一方で、弟子入りには難しさもあります。それは、求人情報がインターネットやハローワークなどで公に出ることが非常に稀(まれ)である点です。
そのため、知り合いからの紹介(縁故)や、馬関連の学校からの推薦がきっかけになることが多いようです。あるいは、自分で直接工房を訪ねて熱意を伝え、受け入れてもらえるのを待つといった、狭き門となっています。
弟子入りが難しいなら、学校で学べないかと考えるかもしれません。しかし残念ながら、日本国内には「馬具職人科」といった専門コースを持つ学校は、非常に少ない(ほぼない)のが実情です。
ですが、馬具職人への道が完全に閉ざされているわけではありません。例えば、馬の知識(生態や解剖学)を学べる専門学校や、革細工(レザークラフト)の技術を基礎から教える専門学校で学ぶことが、弟子入りへの第一歩になる可能性があります。
学校で学ぶメリットは、馬の体のことや革工芸の基礎知識を、バラバラではなく体系的に(順序だてて)学べる点です。

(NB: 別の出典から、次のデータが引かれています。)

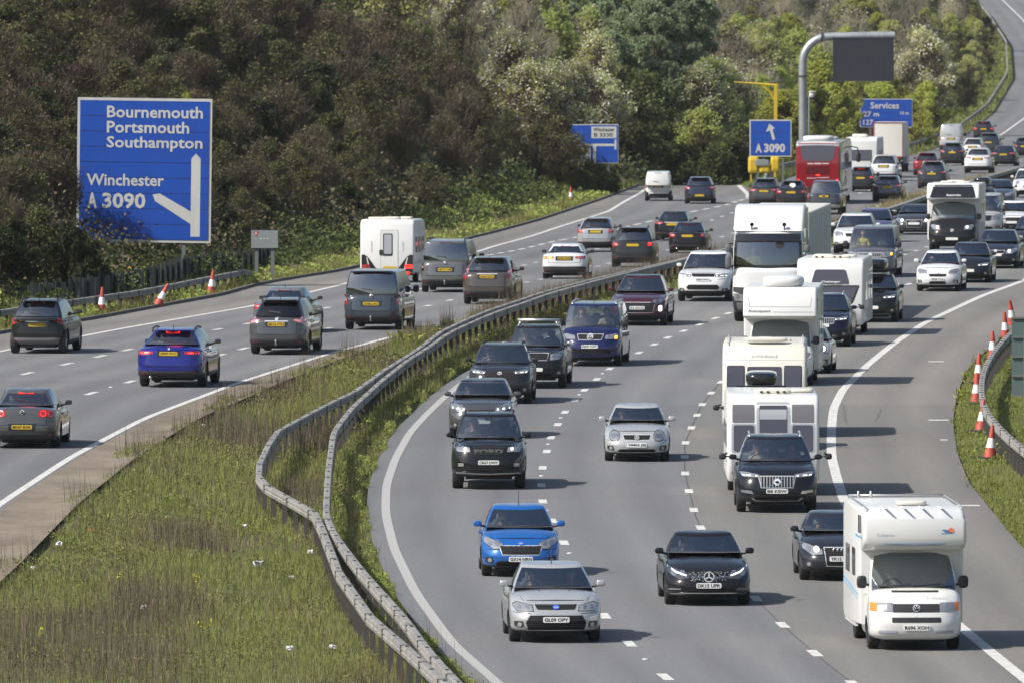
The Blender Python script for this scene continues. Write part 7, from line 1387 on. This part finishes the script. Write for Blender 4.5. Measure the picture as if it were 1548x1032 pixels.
A(key='hatchback', pre='hatch', d='a', u=1487, v=209, paint=(.03, .025, .03), plate='', tl='block', brk=1, near=0, label='black car with red lights, farthest of the visible queue')
A(key='van', pre='van', d='a', u=1438, v=227, paint=(.5, .5, .5), P=dict(H=2.1), plate='', tl='tall', panel=True, near=0, label='white panel van by the far guard rail', nospoil=1)
A(key='saloon_car', pre='saloon', d='a', u=1518, v=250, paint=(.03, .033, .04), plate='', tl='slim', near=1, label='dark saloon with a yellow plate right of the white SUV in the far queue')
A(key='hatchback', pre='hatch', d='a', u=1549, v=237, paint=(.02, .02, .022), plate='', tl='tri', near=0, label='black car cut by the right edge in the far queue')
for s in C_: car(s)
caravan('caravan', 1169, 742, 'white caravan with grey front panels and a central sunroof window, pulled by the black SUV', 'sunroof', W=2.26, H=2.48)
caravan('caravan', 1156, 655, 'cream caravan with old style lettering and two square purple windows', 'curve', W=2.28, H=2.56, mat=M_CRM)
caravan('caravan', 1256, 503, 'white caravan with a dark sloping window and a black skylight above it', 'skylight', W=2.24, H=2.56)
caravan('caravan', 586, 425, 'white caravan seen from behind, with a rear door and dark corner lamp clusters', 'rear', 'a', W=2.08, H=2.42, L=5.4)
caravan('caravan', 1302, 268, 'white caravan seen from behind, right beside the red coach', 'plain', 'a', W=2.1, H=2.6, L=6.0)
motorhome_calypso(); motorhome_pod(); motorhome_black(); lorry(); coach(); box_lorry()
add_people()
# ---------------------------------------------------------------- thin spring haze over the valley
hz = bpy.data.materials.new('haze'); hz.use_nodes = True; ht = hz.node_tree; ht.nodes.clear(); ho = ht.nodes.new('ShaderNodeOutputMaterial'); hv = ht.nodes.new('ShaderNodeVolumePrincipled'); hv.inputs['Color'].default_value = (.93, .95, .97, 1); hv.inputs['Density'].default_value = 0.000032; hv.inputs['Anisotropy'].default_value = .2; ht.links.new(hv.outputs[0], ho.inputs['Volume'])
mb = MB(); mb.box((20, 1150, 16), (400, 2400, 62)); hb = mb.build('haze', hz); hb['kind'] = 'stuff'
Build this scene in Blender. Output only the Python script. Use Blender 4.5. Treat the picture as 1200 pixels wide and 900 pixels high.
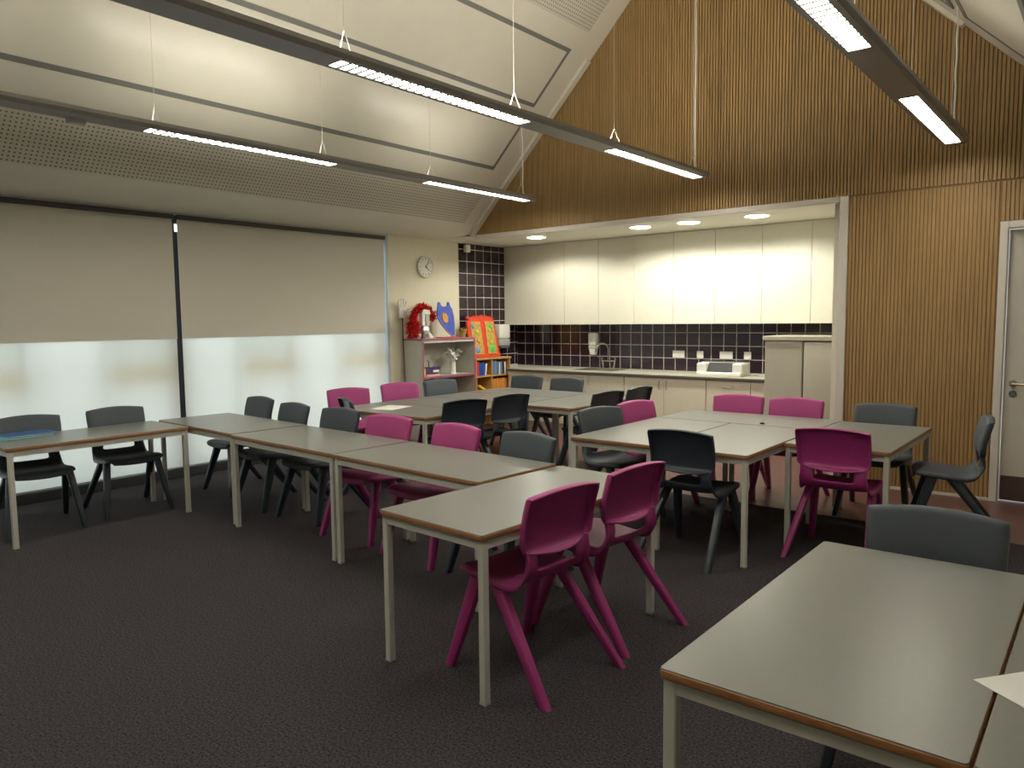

また、学校が馬具の業界とつながり(コネクション)を持っている場合もあります。そうした学校では、卒業のタイミングで就職先、つまり弟子入り先として工房を紹介してもらえる可能性もゼロではありません。
競馬と聞くと「JRA競馬学校」を思い浮かべる人も多いでしょう。JRA競馬学校には、騎手になるための「騎手課程」や、馬のお世話をする「厩務員(きゅうむいん)課程」、そして先ほど紹介した「装蹄師課程」はあります。
しかし、「馬具職人」を専門に養成する課程は、現在のところ存在しません。
もちろん、厩務員や装蹄師として競馬の世界(競馬サークル)に入り、仕事の中で馬具のメンテナンスや調整に関わるケースもあります。しかし、それは馬具を専門に作る「馬具職人」とは少しキャリアが異なることを知っておくとよいでしょう。